In Germany which decriminalised prostitution in 2002, jobcentres initially required women to apply for “jobs” in brothels as the state regards this as a normal type of work. This was subsequently clarified by the courts as an unlawful requirement.
“And how would you apply health and safety laws to prostitution? You can’t make it safe. It is inherently harmful. A US study said that women who are exploited in prostitution are 18 times more likely to be murdered than someone in the general population. Rates of PTSD among women who have been through prostitution is higher than we see in combat veterans.”
For these reasons Regan estimates that by preventing harm, her Bill will deliver significant long-term financial savings for local and national governments.
Entering prostitution is often presented as a “decision” based on economic necessity.

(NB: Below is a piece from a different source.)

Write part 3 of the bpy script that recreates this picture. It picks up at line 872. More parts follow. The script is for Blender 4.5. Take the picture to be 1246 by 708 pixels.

While it may be for some women, levels of vulnerability for people who become involved in prostitution are typically high, with 50-90 per cent abused as children and 75 per cent having experienced homelessness.
The modus operandi of pimps involves befriending/grooming with the supply of drugs and alcohol or accommodation and the use of manipulation, violence and threats to maintain compliance.
While not everyone involved in prostitution is trafficked, Scotland’s current laws make it a highly profitable destination for sex trafficking, with reported figures at a record high. Police figures show in 2020, 84 women were sexually exploited by trafficking gangs in Scotland. Nine of the women were underage, with the youngest being only 13 years of age.
Last year a gang was convicted of trafficking vulnerable women around Scotland to work in a network of rented flats used as brothels in Glasgow and Edinburgh. One of those convicted had accumulated proceeds of £2.6 million. Glasgow High Court heard how £200,000 had been spent advertising the victims on one adult site. This is big business with those benefiting most being those who extract “rent” through control of pimping websites, which are the digital marketplaces for human goods.
Why, when we’ve had devolution for 25 years, has it taken so long to act? The progressive vision for a Scottish Parliament was that it would start to redistribute wealth and power and democratise our economy, and in doing so, begin to seriously address inequality between the sexes. The STUC women’s committee led a campaign for equal representation in the new parliament on the belief this would effect a change in political priorities that would benefit working-class women and challenge the male domination of politics, culture and society. One of the crucial areas crying out for change then was that of male violence against women and children. So how come nothing’s happened?
Regan explains: “I first got involved with this issue more than a decade ago, helping Rhoda Grant, the Labour MSP, when she introduced her private member’s Bill around 2012. But unfortunately that didn’t get cross-party support. An earlier attempt by Labour’s Trish Godman in 2010 ran out of time. When I became an SNP government minister [for community safety] I tried again then. But it didn’t happen even though it was government policy.”
The main barrier to progress at that time was the SNP’s Bute House Agreement with the Scottish Greens, who back decriminalisation. But that barrier is no more.
“Right now the Bill has cross-party support, it aligns with SNP and Scottish government policy, so there’s no reason it can’t progress,” says Regan.
However Scottish ministers remain tight-lipped about whether it will receive government support. The stage 1 debate will be in the autumn. Plenty of time then for Scottish Morning Star readers to write to their MSPs demanding their support.